Item 1.01. Entry into a Material
Definitive Agreement.
On
May 19, 2020, AmerisourceBergen Corporation (the “Company”) completed the sale of $500,000,000 aggregate principal
amount of the Company’s 2.800% Senior Notes due May 15, 2030 (the “Notes”). The Notes were issued under and are
governed by an Indenture, dated as of November 19, 2009 (the “Base Indenture”), between the Company and U.S. Bank
National Association, as trustee (the “Trustee”), as supplemented and amended by a Ninth Supplemental Indenture, dated
as of May 19, 2020, by and among the Company and the Trustee (the “Ninth Supplemental Indenture” and together with
the Base Indenture, the “Indenture”).
The
Notes bear interest at a rate of 2.800% per year, payable semiannually in arrears on May 15 and November 15 of each year,
beginning on November 15, 2020. The Notes will mature on May 15, 2030, unless earlier redeemed or repurchased.

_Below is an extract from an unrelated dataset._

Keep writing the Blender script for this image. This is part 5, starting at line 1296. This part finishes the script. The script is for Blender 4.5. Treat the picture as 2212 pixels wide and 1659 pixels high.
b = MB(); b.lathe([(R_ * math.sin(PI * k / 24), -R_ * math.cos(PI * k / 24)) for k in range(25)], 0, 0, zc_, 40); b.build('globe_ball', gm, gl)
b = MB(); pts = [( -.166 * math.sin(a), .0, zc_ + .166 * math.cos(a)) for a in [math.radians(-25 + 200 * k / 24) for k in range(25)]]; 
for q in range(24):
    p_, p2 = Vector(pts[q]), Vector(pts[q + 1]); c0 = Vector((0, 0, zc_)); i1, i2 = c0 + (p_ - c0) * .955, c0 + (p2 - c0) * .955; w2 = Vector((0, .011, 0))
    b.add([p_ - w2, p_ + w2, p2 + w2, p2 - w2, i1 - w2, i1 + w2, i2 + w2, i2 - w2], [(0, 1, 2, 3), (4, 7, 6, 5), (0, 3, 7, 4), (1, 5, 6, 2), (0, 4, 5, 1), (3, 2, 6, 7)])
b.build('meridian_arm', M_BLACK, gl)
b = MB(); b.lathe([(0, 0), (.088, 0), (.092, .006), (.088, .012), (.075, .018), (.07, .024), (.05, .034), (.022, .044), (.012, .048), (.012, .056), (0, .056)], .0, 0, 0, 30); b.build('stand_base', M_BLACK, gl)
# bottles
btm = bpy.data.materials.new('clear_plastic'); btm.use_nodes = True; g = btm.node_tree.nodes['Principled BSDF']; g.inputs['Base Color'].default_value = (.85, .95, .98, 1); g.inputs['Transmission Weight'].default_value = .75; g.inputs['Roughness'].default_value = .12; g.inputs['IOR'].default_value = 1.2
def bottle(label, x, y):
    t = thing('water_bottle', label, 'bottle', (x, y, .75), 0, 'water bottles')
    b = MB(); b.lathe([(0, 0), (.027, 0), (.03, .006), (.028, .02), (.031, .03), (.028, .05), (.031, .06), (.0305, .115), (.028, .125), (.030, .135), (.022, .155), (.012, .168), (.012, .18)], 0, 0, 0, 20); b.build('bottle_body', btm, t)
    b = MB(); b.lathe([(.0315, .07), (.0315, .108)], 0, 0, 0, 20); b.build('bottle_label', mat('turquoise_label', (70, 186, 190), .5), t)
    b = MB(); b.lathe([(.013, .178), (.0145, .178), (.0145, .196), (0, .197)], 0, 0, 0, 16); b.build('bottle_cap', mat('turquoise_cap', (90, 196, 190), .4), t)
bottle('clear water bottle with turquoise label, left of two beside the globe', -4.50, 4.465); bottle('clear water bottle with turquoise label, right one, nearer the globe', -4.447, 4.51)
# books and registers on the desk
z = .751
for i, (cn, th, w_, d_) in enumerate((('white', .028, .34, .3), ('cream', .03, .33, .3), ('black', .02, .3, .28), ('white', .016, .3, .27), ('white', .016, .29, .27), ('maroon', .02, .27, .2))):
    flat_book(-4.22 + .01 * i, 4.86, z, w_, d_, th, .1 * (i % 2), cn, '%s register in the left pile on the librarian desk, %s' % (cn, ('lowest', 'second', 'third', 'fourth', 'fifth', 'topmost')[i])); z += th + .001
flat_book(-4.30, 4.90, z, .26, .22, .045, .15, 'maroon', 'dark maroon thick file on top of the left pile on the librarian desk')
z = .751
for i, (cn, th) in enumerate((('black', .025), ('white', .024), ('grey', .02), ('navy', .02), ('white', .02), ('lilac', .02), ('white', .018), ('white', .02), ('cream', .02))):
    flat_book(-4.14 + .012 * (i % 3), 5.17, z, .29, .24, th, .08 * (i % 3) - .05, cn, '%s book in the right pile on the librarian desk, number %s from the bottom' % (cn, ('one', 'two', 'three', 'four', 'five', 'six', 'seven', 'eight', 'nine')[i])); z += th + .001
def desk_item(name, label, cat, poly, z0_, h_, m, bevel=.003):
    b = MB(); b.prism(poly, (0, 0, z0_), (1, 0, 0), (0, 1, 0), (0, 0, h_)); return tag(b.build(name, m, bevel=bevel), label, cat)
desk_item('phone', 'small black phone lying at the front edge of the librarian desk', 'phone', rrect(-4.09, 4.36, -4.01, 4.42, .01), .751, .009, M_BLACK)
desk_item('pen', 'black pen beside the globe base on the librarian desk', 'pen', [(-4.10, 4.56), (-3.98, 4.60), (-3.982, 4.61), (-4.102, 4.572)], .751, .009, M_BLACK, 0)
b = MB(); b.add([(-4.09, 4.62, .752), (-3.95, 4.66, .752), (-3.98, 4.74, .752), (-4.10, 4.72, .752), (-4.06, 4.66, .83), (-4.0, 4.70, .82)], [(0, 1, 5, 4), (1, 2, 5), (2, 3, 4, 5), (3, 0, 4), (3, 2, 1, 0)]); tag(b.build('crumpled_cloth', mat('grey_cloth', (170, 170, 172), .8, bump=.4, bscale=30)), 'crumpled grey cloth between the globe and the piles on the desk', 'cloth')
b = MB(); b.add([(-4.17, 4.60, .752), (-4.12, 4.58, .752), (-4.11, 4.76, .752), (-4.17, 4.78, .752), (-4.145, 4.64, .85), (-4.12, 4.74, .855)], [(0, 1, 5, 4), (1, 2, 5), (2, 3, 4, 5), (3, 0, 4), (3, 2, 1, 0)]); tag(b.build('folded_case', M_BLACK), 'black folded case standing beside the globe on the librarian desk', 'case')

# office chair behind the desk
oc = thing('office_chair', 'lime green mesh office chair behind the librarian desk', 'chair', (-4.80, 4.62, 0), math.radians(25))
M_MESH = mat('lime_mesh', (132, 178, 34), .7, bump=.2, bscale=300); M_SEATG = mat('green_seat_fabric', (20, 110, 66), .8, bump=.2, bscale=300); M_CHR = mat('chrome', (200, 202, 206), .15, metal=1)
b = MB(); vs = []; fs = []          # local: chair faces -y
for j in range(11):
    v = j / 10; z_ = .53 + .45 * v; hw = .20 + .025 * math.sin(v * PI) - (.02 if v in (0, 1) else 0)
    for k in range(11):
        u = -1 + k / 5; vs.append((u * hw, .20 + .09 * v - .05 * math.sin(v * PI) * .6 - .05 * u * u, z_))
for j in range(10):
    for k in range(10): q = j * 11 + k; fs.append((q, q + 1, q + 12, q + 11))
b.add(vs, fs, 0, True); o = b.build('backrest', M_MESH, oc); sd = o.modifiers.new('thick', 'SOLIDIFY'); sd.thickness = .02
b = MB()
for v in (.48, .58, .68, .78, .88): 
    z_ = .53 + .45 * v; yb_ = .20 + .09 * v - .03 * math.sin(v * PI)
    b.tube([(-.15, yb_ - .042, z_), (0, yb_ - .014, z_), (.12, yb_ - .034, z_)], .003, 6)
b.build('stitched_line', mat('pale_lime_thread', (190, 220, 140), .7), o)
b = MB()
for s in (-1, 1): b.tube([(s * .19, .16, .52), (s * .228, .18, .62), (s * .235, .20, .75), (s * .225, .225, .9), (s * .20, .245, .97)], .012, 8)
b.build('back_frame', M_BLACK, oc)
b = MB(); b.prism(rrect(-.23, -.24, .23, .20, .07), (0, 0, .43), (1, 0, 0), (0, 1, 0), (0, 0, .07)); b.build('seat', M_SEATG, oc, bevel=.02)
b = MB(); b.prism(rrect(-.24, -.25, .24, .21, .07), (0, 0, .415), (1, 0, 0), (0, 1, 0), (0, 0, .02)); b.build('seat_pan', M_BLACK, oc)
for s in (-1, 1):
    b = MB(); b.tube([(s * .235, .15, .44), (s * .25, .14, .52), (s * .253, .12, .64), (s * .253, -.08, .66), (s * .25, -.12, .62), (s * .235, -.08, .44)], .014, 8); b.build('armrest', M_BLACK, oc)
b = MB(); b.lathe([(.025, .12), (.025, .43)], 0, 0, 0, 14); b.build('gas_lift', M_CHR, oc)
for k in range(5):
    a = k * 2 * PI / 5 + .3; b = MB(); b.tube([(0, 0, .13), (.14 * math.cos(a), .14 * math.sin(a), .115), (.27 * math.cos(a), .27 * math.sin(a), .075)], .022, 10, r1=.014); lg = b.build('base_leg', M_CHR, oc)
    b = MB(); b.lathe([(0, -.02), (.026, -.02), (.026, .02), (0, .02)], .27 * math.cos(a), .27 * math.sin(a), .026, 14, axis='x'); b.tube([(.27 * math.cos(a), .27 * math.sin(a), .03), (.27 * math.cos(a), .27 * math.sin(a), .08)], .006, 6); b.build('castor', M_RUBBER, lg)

The Company may
redeem the Notes, in whole or in part, at any time from time to time prior to February 15, 2030 at a “make-whole” redemption
price set forth in the Ninth Supplemental Indenture (which redemption price may not be less than the principal amount of the Notes
to be redeemed) and at any time on or after February 15, 2030 at 100% of the principal amount, in each case, plus accrued and unpaid
interest, if any, to the date of redemption. Subject to certain limitations, in the event of a change of control of the Company,
the Company will be required to make an offer to purchase the Notes at a price equal to 101% of the principal amount of the Notes
to be purchased, plus accrued and unpaid interest, if any, to the date of repurchase.
The
Notes are unsecured and unsubordinated obligations of the Company. The Notes rank equal in right of payment with all of the Company’s
existing and future unsecured and unsubordinated indebtedness. However, the Notes are structurally subordinated to all indebtedness
and other liabilities, including trade payables, of the Company’s subsidiaries.
Subject
to a number of important qualifications and exceptions, the Indenture, among other things, limits the Company’s ability and
the ability of the Company’s restricted subsidiaries to create liens and to enter into sale and leaseback transactions and
limits the Company’s ability to merge or consolidate with or into other entities or to sell, lease or convey all or substantially
all of the Company’s and its restricted subsidiaries’ assets, taken as a whole.
The
Indenture provides for certain events of default which include (subject in certain cases to grace and cure periods), among others,
nonpayment of principal or interest; breach of covenants or warranties in the Indenture; defaults under or failure to pay certain
other indebtedness; failure to pay certain final judgments; and certain events of bankruptcy, insolvency, reorganization, administration
or similar proceedings. Generally, if an event of default occurs, the Trustee and the holders of at least 25% in aggregate principal
amount of the then outstanding Notes may declare all the Notes to be due and payable immediately.
The
foregoing is a brief description of certain terms of the Indenture and, by its nature, is incomplete. It is qualified in its entirety
by the text of the Indenture. The Company is filing the Ninth Supplemental Indenture as Exhibit 4.1 to this Current Report on Form
8-K and the Base Indenture was filed with the Securities and Exchange Commission on November 23, 2009 as Exhibit 4.1 to the
Company’s Current Report on Form 8-K, all of which are incorporated herein by reference.